WHAT IS NEEDED: Count the lines in the records below that contain the word "scene", and give only that number.

EXTRACTED DATA:
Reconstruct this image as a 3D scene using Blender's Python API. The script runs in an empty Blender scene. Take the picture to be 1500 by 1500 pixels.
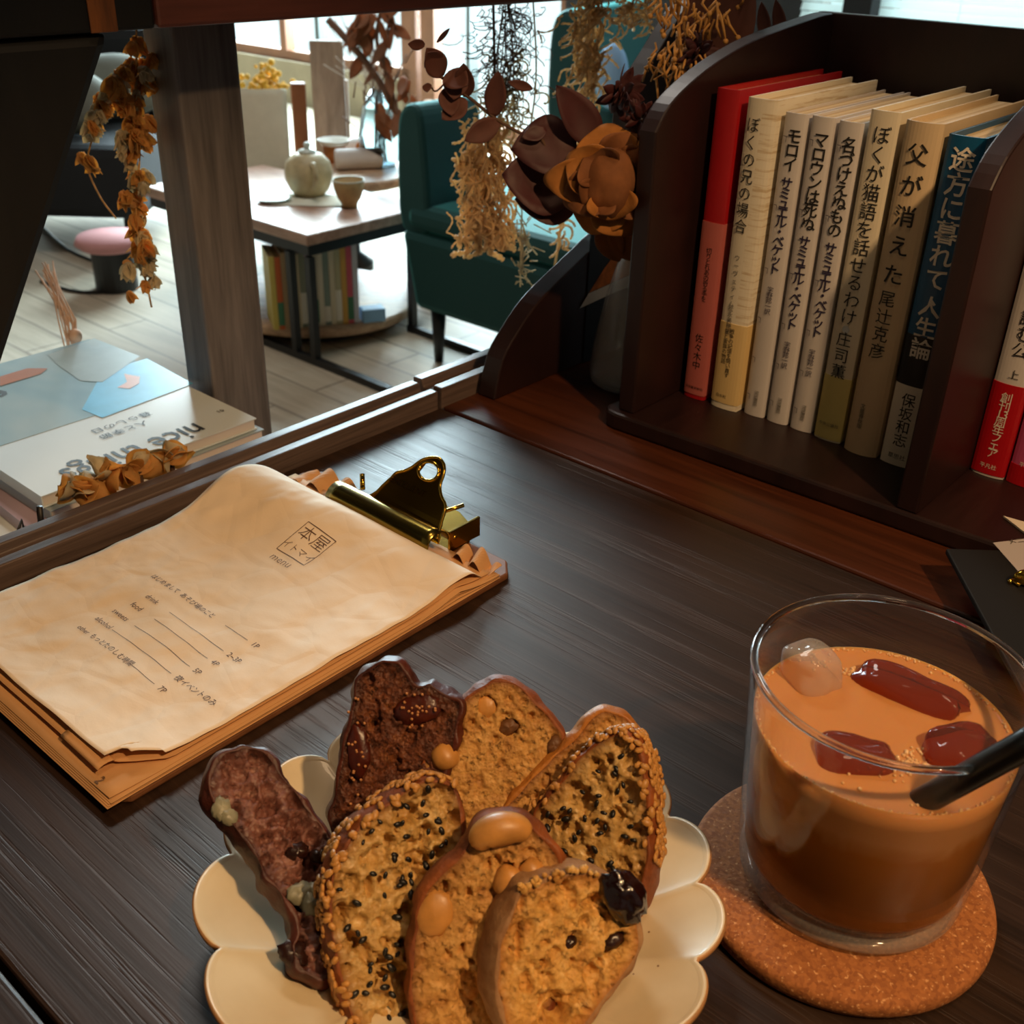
import bpy, bmesh, math, random
import numpy as np
from mathutils import Vector, Matrix, noise
from mathutils.geometry import delaunay_2d_cdt
SC = bpy.context.scene
COL = SC.collection
# ------------------------------------------------------------------ camera
CH = 0.30                                   # lens height above the table top (table top is z = 0)
RW = np.array([[0.99960627, 0.02805912, 0.0],
               [0.01373180, -0.48919549, 0.87206606],
               [0.02446941, -0.87172270, -0.48938818]])   # camera axes (right, down, forward) in the room
cd = bpy.data.cameras.new('camera'); cam = bpy.data.objects.new('camera', cd); COL.objects.link(cam)
cd.sensor_width = 36; cd.lens = 38.4; cd.clip_start = 0.01; cd.clip_end = 100
cd.dof.use_dof = True; cd.dof.focus_distance = 0.47; cd.dof.aperture_fstop = 24
r_, d_, f_ = RW[:, 0], RW[:, 1], RW[:, 2]
cam.matrix_world = Matrix(((r_[0], -d_[0], -f_[0], 0), (r_[1], -d_[1], -f_[1], 0), (r_[2], -d_[2], -f_[2], CH), (0, 0, 0, 1)))
SC.camera = cam
# ------------------------------------------------------------------ world and lights
RZ = math.atan2(-.65, .76)                  # the table, shelf and room share one orientation
U = np.array([.76, -.65, 0.]); V = np.array([.65, .76, 0.])
def W(u, v, z=0.): return Vector((u*.76+v*.65, -u*.65+v*.76, z))
world = bpy.data.worlds.new('daylight'); SC.world = world; world.use_nodes = True
bg = world.node_tree.nodes['Background']; bg.inputs[0].default_value = (0.74, 0.97, 1.0, 1); bg.inputs[1].default_value = 1.25
def light(name, kind, loc, target, energy, color, size=.1, size_y=None, spot=None):
    l = bpy.data.lights.new(name, kind); o = bpy.data.objects.new(name, l); COL.objects.link(o)
    l.energy = energy; l.color = color
    if kind == 'AREA':
        l.size = size
        if size_y: l.shape = 'RECTANGLE'; l.size_y = size_y
        else: l.shape = 'DISK'
    else: l.shadow_soft_size = size
    if spot: l.spot_size, l.spot_blend = spot
    o.location = loc; d = Vector(target) - Vector(loc)
    o.rotation_euler = d.to_track_quat('-Z', 'Y').to_euler()
    return o
DW = 4.0                                    # the window wall
for (u0, u1, z0, z1, dv) in ((-6.4, -3.2, -.5, 2.05, -.08), (-2.08, -.9, -.35, 1.9, .28)):
    o = light('window_portal', 'AREA', W((u0+u1)/2, DW-.06, (z0+z1)/2), W((u0+u1)/2, 0, (z0+z1)/2), 1, (1, 1, 1), u1-u0, z1-z0)
    o.data.cycles.is_portal = True; k_ = 1.0 if u0 < -3 else .16
    light('window_daylight', 'AREA', W((u0+u1)/2, DW+dv, (z0+z1)/2), W((u0+u1)/2, 0, (z0+z1)/2-1.2), k_*430*(u1-u0)*(z1-z0)/5, (.72, .93, 1.0), u1-u0, z1-z0)
light('pendant_lamp_light', 'SPOT', (.415, -.158, .816), (.064, .425, 0), 23.0, (1.0, .62, .30), .022, None, (math.radians(47), .45))
light('back_room_fill_light', 'AREA', W(-1.9, 1.5, 2.2), W(-1.9, 1.5, 0), 20, (1.0, .93, .84), .7)  # added fill that brightens the back-room floor, no fixture behind it
light('warm_fill_light', 'AREA', (.25, .05, 1.7), (.1, .4, 0), 3.6, (1.0, .68, .40), .35)  # added warm fill from above for the book tops and bread
SC.view_settings.view_transform = 'Standard'; SC.view_settings.look = 'None'
SC.view_settings.exposure = 0.22; SC.view_settings.gamma = 1.0; SC.view_settings.use_curve_mapping = False
SC.cycles.use_denoising = True; SC.cycles.max_bounces = 10; SC.cycles.transparent_max_bounces = 12; SC.cycles.transmission_bounces = 10
SC.cycles.caustics_refractive = False; SC.cycles.caustics_reflective = False; SC.cycles.sample_clamp_indirect = 6
# ------------------------------------------------------------------ helpers
random.seed(7); R = random.Random(11)
def ray(x, y): return RW @ np.array([(x-750)/1600., (y-750)/1600., 1.])
def onz(x, y, z):                            # where the line of sight meets a level surface
    d = ray(x, y); t = (z-CH)/d[2]; return Vector((d[0]*t, d[1]*t, z))
def onplane(x, y, b, n):
    d = Vector(ray(x, y)); c = Vector((0, 0, CH)); t = (Vector(b)-c).dot(n)/d.dot(n); return c + d*t
def atdist(x, y, Y):                         # a point at depth Y (world y)
    d = ray(x, y); t = Y/d[1]; return Vector((d[0]*t, Y, d[2]*t+CH))
def tag(o, label, cat, group=None, kind=None):
    o['label'] = label; o['category'] = cat
    if group: o['group'] = group
    if kind: o['kind'] = kind
    return o
ROOT = {}
def thing(name, label, cat, loc=(0, 0, 0), rz=0., group=None, mat=None):
    o = bpy.data.objects.new(name, None); COL.objects.link(o); o.empty_display_size = .05
    m = Matrix.Translation(Vector(loc)) @ (mat.to_4x4() if mat else Matrix.Rotation(rz, 4, 'Z'))
    o.matrix_world = m; ROOT[o.name] = m
    return tag(o, label, cat, group)
class MB:
    def __init__(s): s.v = []; s.f = []; s.m = []
    def add(s, vs, fs, mi=0):
        b = len(s.v); s.v.extend([tuple(p) for p in vs]); s.f.extend([tuple(i+b for i in f) for f in fs]); s.m.extend([mi]*len(fs)); return s
    def box(s, x0, x1, y0, y1, z0, z1, mi=0):
        return s.add([(x, y, z) for z in (z0, z1) for y in (y0, y1) for x in (x0, x1)],
              [(0, 2, 3, 1), (4, 5, 7, 6), (0, 1, 5, 4), (2, 6, 7, 3), (0, 4, 6, 2), (1, 3, 7, 5)], mi)
    def prism(s, poly, d0, d1, axis='x', mi=0):  # poly in the two other axes, extruded along axis
        def P(a, b, d): return {'x': (d, a, b), 'y': (a, d, b), 'z': (a, b, d)}[axis]
        n = len(poly); vs = [P(a, b, d0) for a, b in poly] + [P(a, b, d1) for a, b in poly]
        return s.add(vs, [tuple(range(n))[::-1], tuple(range(n, 2*n))] + [(i, (i+1) % n, (i+1) % n+n, i+n) for i in range(n)], mi)
    def tube(s, pts, r, n=6, mi=0, cap=True):
        pts = [Vector(p) for p in pts]; k = len(pts)
        rs = r if isinstance(r, (list, tuple)) else [r]*k
        up = Vector((.13, .21, .97)); vs = []
        for i, p in enumerate(pts):
            t = (pts[min(i+1, k-1)]-pts[max(i-1, 0)]);
            t = t.normalized() if t.length > 1e-9 else Vector((0, 0, 1))
            a = t.cross(up)
            if a.length < .05: a = t.cross(Vector((1, 0, 0)))
            a.normalize(); b = t.cross(a); up = -t.cross(a).cross(t) if False else up
            vs += [p + (a*math.cos(2*math.pi*j/n)+b*math.sin(2*math.pi*j/n))*rs[i] for j in range(n)]
        fs = [(i*n+j, i*n+(j+1) % n, (i+1)*n+(j+1) % n, (i+1)*n+j) for i in range(k-1) for j in range(n)]
        if cap: fs += [tuple(range(n))[::-1], tuple(range((k-1)*n, k*n))]
        return s.add(vs, fs, mi)
    def lathe(s, prof, n=48, c=(0, 0, 0), mi=0, closed=False, f=None):
        vs = []; k = len(prof)
        for r, z in prof:
            for j in range(n):
                a = 2*math.pi*j/n; rr = r*(f(a, r) if f else 1); vs.append((c[0]+rr*math.cos(a), c[1]+rr*math.sin(a), c[2]+z))
        fs = [(i*n+j, i*n+(j+1) % n, ((i+1) % k)*n+(j+1) % n, ((i+1) % k)*n+j) for i in range(k if closed else k-1) for j in range(n)]
        if not closed:
            if prof[0][0] > 1e-6: fs.append(tuple(range(n))[::-1])
            if prof[-1][0] > 1e-6: fs.append(tuple(range((k-1)*n, k*n)))
        return s.add(vs, fs, mi)
    def ball(s, c, r, n=12, m=8, rot=None, mi=0, nz=0, ns=60):
        r = r if isinstance(r, (tuple, list)) else (r, r, r); vs = []; c = Vector(c)
        for i in range(m+1):
            th = math.pi*i/m
            for j in range(n):
                ph = 2*math.pi*j/n; p = Vector((math.sin(th)*math.cos(ph), math.sin(th)*math.sin(ph), math.cos(th)))
                if nz: p *= 1+nz*noise.noise(p*ns+c*37)
                p = Vector((p.x*r[0], p.y*r[1], p.z*r[2]))
                if rot: p = rot @ p
                vs.append(c+p)
        return s.add(vs, [(i*n+j, (i+1)*n+j, (i+1)*n+(j+1) % n, i*n+(j+1) % n) for i in range(m) for j in range(n)], mi)
    def grid(s, P, mi=0, cyc=False):            # P[i][j] points
        a = len(P); b = len(P[0])
        return s.add([q for row in P for q in row], [(i*b+j, i*b+(j+1) % b, (i+1)*b+(j+1) % b, (i+1)*b+j) for i in range(a-1) for j in range(b if cyc else b-1)], mi)
    def tf(s, M, i0=0):
        for i in range(i0, len(s.v)): s.v[i] = tuple(M @ Vector(s.v[i]))
        return s
    def build(s, name, mats, parent=None, world=False, smooth=False, bevel=0, subs=0, solid=0, label=None, kind=None, weld=False, fixn=True):
        me = bpy.data.meshes.new(name)
        vs = s.v
        if world and parent is not None:
            p = parent
            while p.parent: p = p.parent
            inv = ROOT[p.name].inverted(); vs = [tuple(inv @ Vector(q)) for q in vs]
        me.from_pydata(vs, [], s.f)
        for m in (mats if isinstance(mats, (list, tuple)) else [mats]): me.materials.append(m)
        me.polygons.foreach_set('material_index', s.m)
        if fixn or weld:
            bm = bmesh.new(); bm.from_mesh(me)
            if weld: bmesh.ops.remove_doubles(bm, verts=bm.verts, dist=1e-6)
            bmesh.ops.recalc_face_normals(bm, faces=bm.faces); bm.to_mesh(me); bm.free()
        if smooth: me.polygons.foreach_set('use_smooth', [True]*len(me.polygons))
        me.update()
        o = bpy.data.objects.new(name, me); COL.objects.link(o)
        if parent is not None: o.parent = parent
        if solid: md = o.modifiers.new('thickness', 'SOLIDIFY'); md.thickness = solid; md.offset = 0
        if bevel: md = o.modifiers.new('edge', 'BEVEL'); md.width = bevel; md.segments = 2; md.limit_method = 'ANGLE'; md.angle_limit = math.radians(40)
        if subs: md = o.modifiers.new('smooth', 'SUBSURF'); md.levels = md.render_levels = subs
        if label: o['label'] = label
        if kind: o['kind'] = kind
        return o
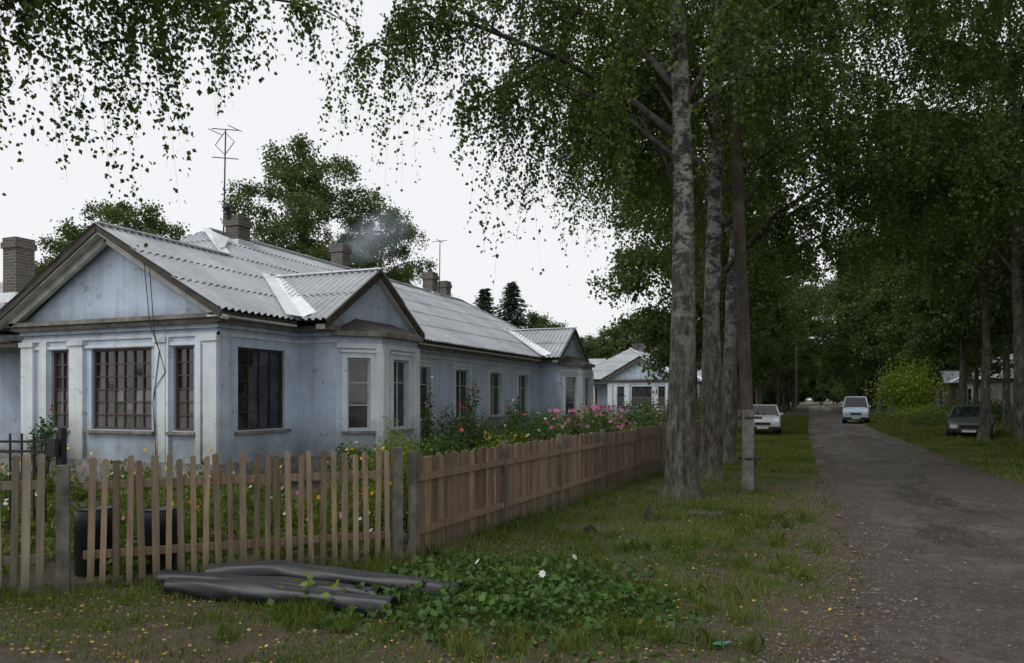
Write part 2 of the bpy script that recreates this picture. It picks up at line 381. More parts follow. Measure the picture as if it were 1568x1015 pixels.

OUTPUT FOR THIS TASK: 2